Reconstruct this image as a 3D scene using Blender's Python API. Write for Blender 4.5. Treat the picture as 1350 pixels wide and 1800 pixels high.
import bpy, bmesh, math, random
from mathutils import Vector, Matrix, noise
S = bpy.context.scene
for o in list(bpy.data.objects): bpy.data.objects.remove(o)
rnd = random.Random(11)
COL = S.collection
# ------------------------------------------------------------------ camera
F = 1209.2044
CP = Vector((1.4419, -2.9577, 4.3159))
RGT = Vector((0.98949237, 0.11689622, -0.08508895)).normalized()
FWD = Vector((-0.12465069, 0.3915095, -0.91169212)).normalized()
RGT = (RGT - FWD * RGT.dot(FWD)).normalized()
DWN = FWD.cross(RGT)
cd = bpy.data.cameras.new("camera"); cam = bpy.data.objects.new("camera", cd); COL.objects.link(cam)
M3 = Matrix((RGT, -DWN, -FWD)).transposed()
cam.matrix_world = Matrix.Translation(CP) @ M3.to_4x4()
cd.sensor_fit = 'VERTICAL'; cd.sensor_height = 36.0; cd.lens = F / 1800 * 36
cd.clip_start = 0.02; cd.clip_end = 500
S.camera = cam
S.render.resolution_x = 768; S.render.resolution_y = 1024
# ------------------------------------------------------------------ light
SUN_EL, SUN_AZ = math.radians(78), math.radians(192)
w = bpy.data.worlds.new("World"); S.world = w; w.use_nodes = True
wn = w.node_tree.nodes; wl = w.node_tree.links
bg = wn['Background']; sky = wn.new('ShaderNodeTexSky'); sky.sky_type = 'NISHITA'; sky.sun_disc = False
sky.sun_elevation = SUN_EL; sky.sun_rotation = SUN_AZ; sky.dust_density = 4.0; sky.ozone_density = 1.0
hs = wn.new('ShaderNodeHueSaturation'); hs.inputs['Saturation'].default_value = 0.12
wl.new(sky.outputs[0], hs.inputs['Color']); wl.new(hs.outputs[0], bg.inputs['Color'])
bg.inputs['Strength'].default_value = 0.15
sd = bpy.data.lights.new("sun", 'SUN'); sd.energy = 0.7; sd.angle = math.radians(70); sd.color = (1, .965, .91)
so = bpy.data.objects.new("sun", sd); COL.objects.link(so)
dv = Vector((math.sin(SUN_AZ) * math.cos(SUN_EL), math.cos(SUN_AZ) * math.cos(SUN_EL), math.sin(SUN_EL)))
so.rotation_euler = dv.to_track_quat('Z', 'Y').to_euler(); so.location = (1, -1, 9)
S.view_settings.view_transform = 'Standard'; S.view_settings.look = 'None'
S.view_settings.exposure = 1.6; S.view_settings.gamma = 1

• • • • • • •

What is needed: Your task is to repeat every line exactly.

Worked answer:
Reconstruct this image as a 3D scene using Blender's Python API. Write for Blender 4.5. Treat the picture as 1350 pixels wide and 1800 pixels high.
import bpy, bmesh, math, random
from mathutils import Vector, Matrix, noise
S = bpy.context.scene
for o in list(bpy.data.objects): bpy.data.objects.remove(o)
rnd = random.Random(11)
COL = S.collection
# ------------------------------------------------------------------ camera
F = 1209.2044
CP = Vector((1.4419, -2.9577, 4.3159))
RGT = Vector((0.98949237, 0.11689622, -0.08508895)).normalized()
FWD = Vector((-0.12465069, 0.3915095, -0.91169212)).normalized()
RGT = (RGT - FWD * RGT.dot(FWD)).normalized()
DWN = FWD.cross(RGT)
cd = bpy.data.cameras.new("camera"); cam = bpy.data.objects.new("camera", cd); COL.objects.link(cam)
M3 = Matrix((RGT, -DWN, -FWD)).transposed()
cam.matrix_world = Matrix.Translation(CP) @ M3.to_4x4()
cd.sensor_fit = 'VERTICAL'; cd.sensor_height = 36.0; cd.lens = F / 1800 * 36
cd.clip_start = 0.02; cd.clip_end = 500
S.camera = cam
S.render.resolution_x = 768; S.render.resolution_y = 1024
# ------------------------------------------------------------------ light
SUN_EL, SUN_AZ = math.radians(78), math.radians(192)
w = bpy.data.worlds.new("World"); S.world = w; w.use_nodes = True
wn = w.node_tree.nodes; wl = w.node_tree.links
bg = wn['Background']; sky = wn.new('ShaderNodeTexSky'); sky.sky_type = 'NISHITA'; sky.sun_disc = False
sky.sun_elevation = SUN_EL; sky.sun_rotation = SUN_AZ; sky.dust_density = 4.0; sky.ozone_density = 1.0
hs = wn.new('ShaderNodeHueSaturation'); hs.inputs['Saturation'].default_value = 0.12
wl.new(sky.outputs[0], hs.inputs['Color']); wl.new(hs.outputs[0], bg.inputs['Color'])
bg.inputs['Strength'].default_value = 0.15
sd = bpy.data.lights.new("sun", 'SUN'); sd.energy = 0.7; sd.angle = math.radians(70); sd.color = (1, .965, .91)
so = bpy.data.objects.new("sun", sd); COL.objects.link(so)
dv = Vector((math.sin(SUN_AZ) * math.cos(SUN_EL), math.cos(SUN_AZ) * math.cos(SUN_EL), math.sin(SUN_EL)))
so.rotation_euler = dv.to_track_quat('Z', 'Y').to_euler(); so.location = (1, -1, 9)
S.view_settings.view_transform = 'Standard'; S.view_settings.look = 'None'
S.view_settings.exposure = 1.6; S.view_settings.gamma = 1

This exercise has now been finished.